The usefulness of the van Hiele model for geometric reasoning in Engineering Graphics and Design

Abstract

Abstract For many students, conceptual understanding in Engineering Graphics and Design (EGD) is problematic, where well-develop reasoning skills are essential but lacking. Through visuospatial and analytical reasoning, the EGD practitioner produces graphical solutions to engineering problems within the shared axiomatic system of geometry. Currently there is no learning model in terms of visuospatial and analytical reasoning within EGD’s system of conventions that supports conceptual understanding. A model is needed to facilitate the development of conceptual understanding as the foundation upon which procedural knowledge is built. The value of the van Hiele model of geometric reasoning is well known but its useful application in EGD has not been demonstrated. This study's purpose was to investigate the usefulness of a particularised version of the van Hiele model in an EGD context.

The van Hiele model of geometric reasoning was used as a conceptual framework by aligning EGD content with the hierarchical cognition levels of the model. In constructing a conceptual framework that added three-dimensional reasoning, I integrated the New Typology proposed by Newcombe and Shipley. This inclusion allowed for the cognitive descriptors based on Euclidean geometry to bridge the two-dimensional limitations of the van Hiele model. This study followed a sequential-explanatory mixed-methods approach by employing a single case-study design, and a pragmatist epistemology guided me. Thirty-eight secondary EGD school teachers participated in the study. Data was collected through a mixed-methods approach by utilising a pretest-posttest instrument and a survey on solid geometry thought. Quantitative task and test scores were used to qualitatively explain the degree of van Hiele level acquisition through key cognitive descriptors particularised for EGD.

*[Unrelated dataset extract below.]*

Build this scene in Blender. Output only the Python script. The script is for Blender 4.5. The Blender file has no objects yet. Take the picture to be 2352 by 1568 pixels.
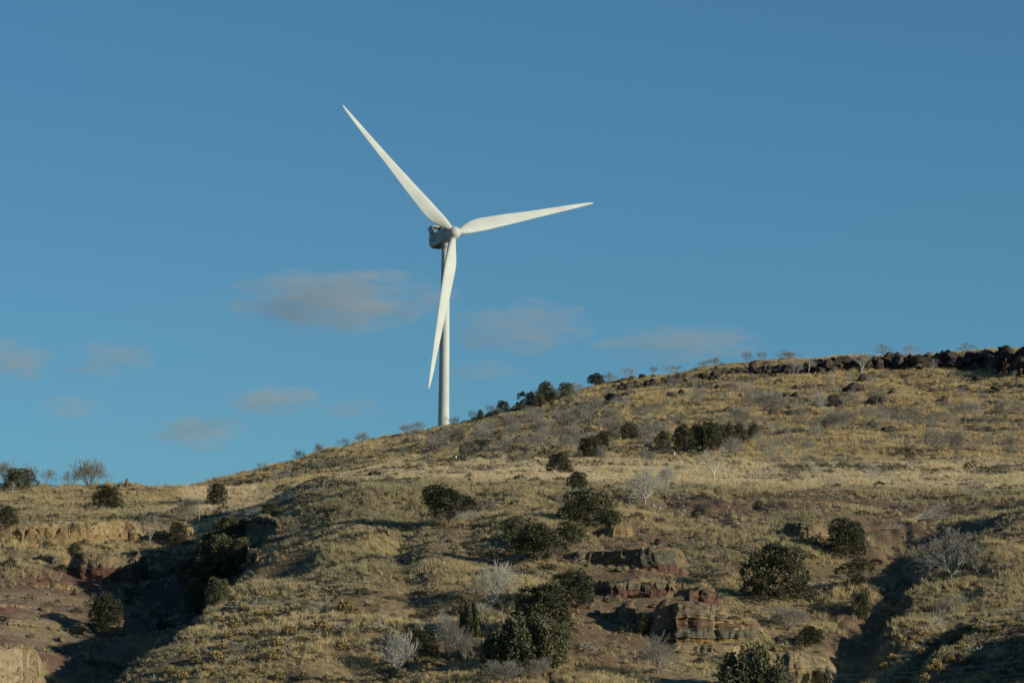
import bpy, bmesh, math, random
import numpy as np
from mathutils import Vector, Matrix

R = math.radians
scene = bpy.context.scene
col = scene.collection

# ------------------------------------------------------------------ camera, sky, sun, exposure
PITCH, ROLL, HFOV = R(6.5), R(0.55), R(14.0)
cam_data = bpy.data.cameras.new('camera')
cam = bpy.data.objects.new('camera', cam_data)
col.objects.link(cam)
cam_data.sensor_fit = 'HORIZONTAL'
cam_data.angle = HFOV
cam_data.clip_start, cam_data.clip_end = 1.0, 60000.0
cam.matrix_world = Matrix.Rotation(R(90) + PITCH, 4, 'X') @ Matrix.Rotation(ROLL, 4, 'Z')
scene.camera = cam

SUN_EL = R(15.6)
SUN_AZ = R(114.0)                 # clockwise from +Y
sun_vec = Vector((math.sin(SUN_AZ) * math.cos(SUN_EL), math.cos(SUN_AZ) * math.cos(SUN_EL), math.sin(SUN_EL)))
sun_data = bpy.data.lights.new('sun', 'SUN')
sun_data.energy = 5.0
sun_data.angle = R(0.5)
sun_data.color = (1.0, 0.92, 0.73)
sun = bpy.data.objects.new('sun', sun_data)
sun.rotation_euler = (-sun_vec).to_track_quat('-Z', 'Y').to_euler()
sun.location = (200, -200, 300)
col.objects.link(sun)

world = bpy.data.worlds.new('World')
scene.world = world
world.use_nodes = True
wn = world.node_tree.nodes
wl = world.node_tree.links
bg = wn['Background']
skyn = wn.new('ShaderNodeTexSky')
skyn.sky_type = 'NISHITA'
skyn.sun_disc = False
skyn.sun_elevation = SUN_EL
skyn.sun_rotation = SUN_AZ
skyn.altitude = 1800.0
skyn.air_density = 1.0
skyn.dust_density = 0.3
skyn.ozone_density = 3.0
hs = wn.new('ShaderNodeMixRGB')
hs.blend_type = 'MULTIPLY'
hs.inputs['Fac'].default_value = 1.0
hs.inputs['Color2'].default_value = (0.585, 0.945, 1.02, 1)
wl.new(skyn.outputs['Color'], hs.inputs['Color1'])
wl.new(hs.outputs['Color'], bg.inputs['Color'])
bg.inputs['Strength'].default_value = 0.082
scene.view_settings.view_transform = 'Standard'
scene.view_settings.look = 'None'
scene.view_settings.exposure = 0.0
scene.view_settings.gamma = 1.0
scene.view_settings.use_curve_mapping = False
scene.render.engine = 'CYCLES'
scene.cycles.use_denoising = True
scene.cycles.max_bounces = 5
scene.cycles.transparent_max_bounces = 8
scene.cycles.volume_bounces = 1

# ------------------------------------------------------------------ rays of the camera (pixel units of a 2352 x 1568 picture)
F = 1176.0 / math.tan(HFOV / 2)
cm = np.array(cam.matrix_world.to_3x3())
C_R, C_U, C_F = cm[:, 0], cm[:, 1], -cm[:, 2]

def ray(px, py):
    return C_F + (px - 1176.0) / F * C_R + (784.0 - py) / F * C_U

def at(px, py, Y):                # the point of that ray at ground distance Y
    d = ray(px, py)
    return d * (Y / d[1])

def project(p):                   # (...,3) -> px, py
    p = np.asarray(p, float)
    w = p @ C_F
    return 1176 + F * (p @ C_R) / w, 784 - F * (p @ C_U) / w

# ------------------------------------------------------------------ noise (numpy)
def _hash(ix, iy, s):
    h = (ix.astype(np.int64) * 374761393 + iy.astype(np.int64) * 668265263 + s * 974711) & 0xFFFFFFFF
    h = ((h ^ (h >> 13)) * 1274126177) & 0xFFFFFFFF
    h = (h ^ (h >> 16)) & 0xFFFFFFFF
    return h / 4294967295.0

def vnoise(x, y, s=0):
    x = np.asarray(x, float); y = np.asarray(y, float)
    ix, iy = np.floor(x), np.floor(y)
    fx, fy = x - ix, y - iy
    fx = fx * fx * fx * (fx * (fx * 6 - 15) + 10); fy = fy * fy * fy * (fy * (fy * 6 - 15) + 10)
    a = _hash(ix, iy, s); b = _hash(ix + 1, iy, s); c = _hash(ix, iy + 1, s); d = _hash(ix + 1, iy + 1, s)
    return (a + (b - a) * fx) * (1 - fy) + (c + (d - c) * fx) * fy

def fbm(x, y, o=4, s=0):          # about -1..1
    v, amp, tot = 0, 1.0, 0.0
    x = np.asarray(x, float); y = np.asarray(y, float)
    for k in range(o):
        v = v + amp * (vnoise(x, y, s + k * 17) * 2 - 1); tot += amp
        x, y = x * 2.03 + 11.3, y * 2.03 - 7.7; amp *= 0.5
    return v / tot * 1.5

def sstep(a, b, x):
    t = np.clip((x - a) / (b - a), 0, 1)
    return t * t * (3 - 2 * t)

# ------------------------------------------------------------------ object helpers
def tag(o, label=None, cat=None, group=None, kind=None):
    for k, v in (('label', label), ('category', cat), ('group', group), ('kind', kind)):
        if v: o[k] = v
    return o

def link(name, me, parent=None, mat=None):
    o = bpy.data.objects.new(name, me)
    col.objects.link(o)
    if mat is not None and me is not None and not me.materials: me.materials.append(mat)
    if parent is not None: o.parent = parent
    return o

def empty(name, loc=(0, 0, 0), rz=0.0):
    o = bpy.data.objects.new(name, None)
    o.empty_display_size = 0.5
    col.objects.link(o)
    o.location = loc; o.rotation_euler = (0, 0, rz)
    return o

def mesh_np(name, verts, faces, smooth=False, colors=None, mat=None):
    """faces: (n,3) or (n,4) array, or a list of such arrays"""
    me = bpy.data.meshes.new(name)
    verts = np.asarray(verts, np.float32)
    if not isinstance(faces, (list, tuple)): faces = [faces]
    faces = [np.asarray(f, np.int32) for f in faces if len(f)]
    loops = np.concatenate([f.ravel() for f in faces])
    sizes = np.concatenate([np.full(len(f), f.shape[1], np.int32) for f in faces])
    starts = np.concatenate([[0], np.cumsum(sizes)[:-1]]).astype(np.int32)
    me.vertices.add(len(verts)); me.vertices.foreach_set('co', verts.ravel())
    me.loops.add(len(loops)); me.loops.foreach_set('vertex_index', loops)
    me.polygons.add(len(sizes)); me.polygons.foreach_set('loop_start', starts)
    me.polygons.foreach_set('loop_total', sizes)
    if smooth: me.polygons.foreach_set('use_smooth', np.ones(len(sizes), bool))
    me.update(calc_edges=True)
    if colors is not None:
        a = me.attributes.new('tint', 'FLOAT_COLOR', 'POINT')
        c = np.ones((len(verts), 4), np.float32); c[:, :colors.shape[1]] = colors
        a.data.foreach_set('color', c.ravel())
    if mat: me.materials.append(mat)
    return me

# ------------------------------------------------------------------ materials
def mat_base(name):
    m = bpy.data.materials.new(name); m.use_nodes = True
    nt = m.node_tree
    return m, nt, nt.nodes['Principled BSDF']

def mat_noise(name, c1, c2, scale=1.0, rough=0.9, bump=0.0, detail=6, spec=0.2, stretch=(1, 1, 1), c3=None, bscale=None):
    m, nt, p = mat_base(name)
    tc = nt.nodes.new('ShaderNodeTexCoord'); mp = nt.nodes.new('ShaderNodeMapping')
    mp.inputs['Scale'].default_value = stretch
    nt.links.new(tc.outputs['Object'], mp.inputs['Vector'])
    n = nt.nodes.new('ShaderNodeTexNoise'); n.inputs['Scale'].default_value = scale; n.inputs['Detail'].default_value = detail
    nt.links.new(mp.outputs['Vector'], n.inputs['Vector'])
    r = nt.nodes.new('ShaderNodeValToRGB')
    r.color_ramp.elements[0].position = .32; r.color_ramp.elements[0].color = (*c1, 1)
    r.color_ramp.elements[1].position = .68; r.color_ramp.elements[1].color = (*c2, 1)
    if c3:
        e = r.color_ramp.elements.new(.5); e.color = (*c3, 1)
    nt.links.new(n.outputs['Fac'], r.inputs['Fac'])
    nt.links.new(r.outputs['Color'], p.inputs['Base Color'])
    p.inputs['Roughness'].default_value = rough
    p.inputs['Specular IOR Level'].default_value = spec
    if bump:
        n2 = nt.nodes.new('ShaderNodeTexNoise'); n2.inputs['Scale'].default_value = bscale or scale * 4; n2.inputs['Detail'].default_value = 8
        nt.links.new(mp.outputs['Vector'], n2.inputs['Vector'])
        b = nt.nodes.new('ShaderNodeBump'); b.inputs['Strength'].default_value = bump; b.inputs['Distance'].default_value = .1
        nt.links.new(n2.outputs['Fac'], b.inputs['Height']); nt.links.new(b.outputs['Normal'], p.inputs['Normal'])
    return m

def mat_tint(name, rough=0.85, spec=0.15, var=0.25, trans=0.0, instancer=False, mul=(1, 1, 1)):
    """base colour from the mesh's own colour attribute, a little different on each object"""
    m, nt, p = mat_base(name)
    a = nt.nodes.new('ShaderNodeAttribute'); a.attribute_name = 'tint'
    if instancer: a.attribute_type = 'INSTANCER'
    oi = nt.nodes.new('ShaderNodeObjectInfo')
    mr = nt.nodes.new('ShaderNodeMapRange'); mr.inputs['To Min'].default_value = 1 - var; mr.inputs['To Max'].default_value = 1 + var
    nt.links.new(oi.outputs['Random'], mr.inputs['Value'])
    vm = nt.nodes.new('ShaderNodeVectorMath'); vm.operation = 'SCALE'
    nt.links.new(a.outputs['Color'], vm.inputs[0]); nt.links.new(mr.outputs['Result'], vm.inputs['Scale'])
    vm2 = nt.nodes.new('ShaderNodeVectorMath'); vm2.operation = 'MULTIPLY'; vm2.inputs[1].default_value = mul
    nt.links.new(vm.outputs[0], vm2.inputs[0])
    nt.links.new(vm2.outputs[0], p.inputs['Base Color'])
    p.inputs['Roughness'].default_value = rough
    p.inputs['Specular IOR Level'].default_value = spec
    return m
# ------------------------------------------------------------------ the hills: one height field on a fan of rays from the valley
# surveyed points: (px, py, distance)
SURVEY = []
def sv(Y_list): SURVEY.extend(Y_list)
# front slope
sv([(430,1568,299),(600,1568,297),(900,1568,296),(1200,1568,296),(1500,1568,297),(1800,1568,300),(1930,1568,303)])
sv([(500,1450,317),(700,1450,312.5),(1000,1450,312),(1300,1450,313),(1500,1450,314),(1750,1450,318),(1930,1450,322)])
sv([(620,1350,334.5),(800,1350,329.5),(1100,1350,329),(1300,1350,331),(1500,1350,332),(1700,1350,335),(1940,1350,339)])
sv([(680,1260,350),(850,1260,346),(1100,1260,346),(1400,1260,347),(1600,1260,352),(1800,1260,355),(2020,1260,358)])
sv([(690,1190,368),(850,1190,364),(1100,1190,364),(1350,1190,362),(1500,1190,370),(1700,1190,374),(1900,1190,377),(2120,1190,378)])
sv([(660,1135,386),(850,1130,390),(1000,1130,390),(1200,1130,392),(1400,1130,390),(1600,1130,395),(1800,1130,400),(2000,1130,402),(2200,1130,402),(2352,1130,398),(2600,1130,398)])
sv([(700,1105,410),(850,1100,415),(1000,1100,412),(1200,1100,416),(1400,1100,416),(1600,1100,418),(1800,1100,422),(2000,1100,425),(2352,1100,425),(2700,1100,425)])
sv([(850,1078,450),(1000,1075,448),(1300,1075,450),(1600,1075,450),(2000,1075,455),(2352,1072,455),(2700,1070,455)])
sv([(1060,1052,482),(1300,1050,482),(1600,1050,482),(2000,1050,485),(2352,1048,485),(2700,1046,485)])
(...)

Although reasoning in EGD encompasses the constructs of visuospatial reasoning, analytical reasoning within a system of subject-specific conventions, I only reported on visuospatial reasoning as a medium to demonstrate the usefulness of the van Hiele model of geometric reasoning. The results obtained from the data analysis suggests that the van Hiele model relates conceptually well to EGD content. In demonstrating the usefulness of the particularised model, I was able to apply the models' hierarchical cognitive descriptors to explain the instances and types of cognitive deficiencies that proved to be persistent.

Within the scope of the EGD content this study was limited to, the particularised model confirmed that participants displayed shallow conceptual understanding and that their range of procedural knowledge was limited to familiar classroom content. Although this study focused on visuospatial reasoning, the particularised cognitive descriptors identified analytical reasoning and convention knowledge to be equally shallow. The study's main conclusion is that the van Hiele model of geometric reasoning is well suited to be particularised to EGD. Furthermore, it embodies the inclusion of visuospatial reasoning, analytical reasoning, and convention knowledge as major constructs to be included in a signature pedagogy for EGD. The particularisation process I used in this study can be extrapolated to all content areas of EGD in combination with the learning phases espoused by the original van Hiele model of geometric reasoning. The cognitive descriptors utilised in this study are not all-inclusive and further research is needed to develop the complete scope of cognition in EGD based on visuospatial reasoning, analytical reasoning and convention systems.

The van Hiele model of geometric reasoning shows a strong relationship with reasoning in EGD. Future educators and students of EGD could benefit from a signature pedagogy where a teaching and learning model forms the core of hierarchical progression through EGD’s reasoning levels.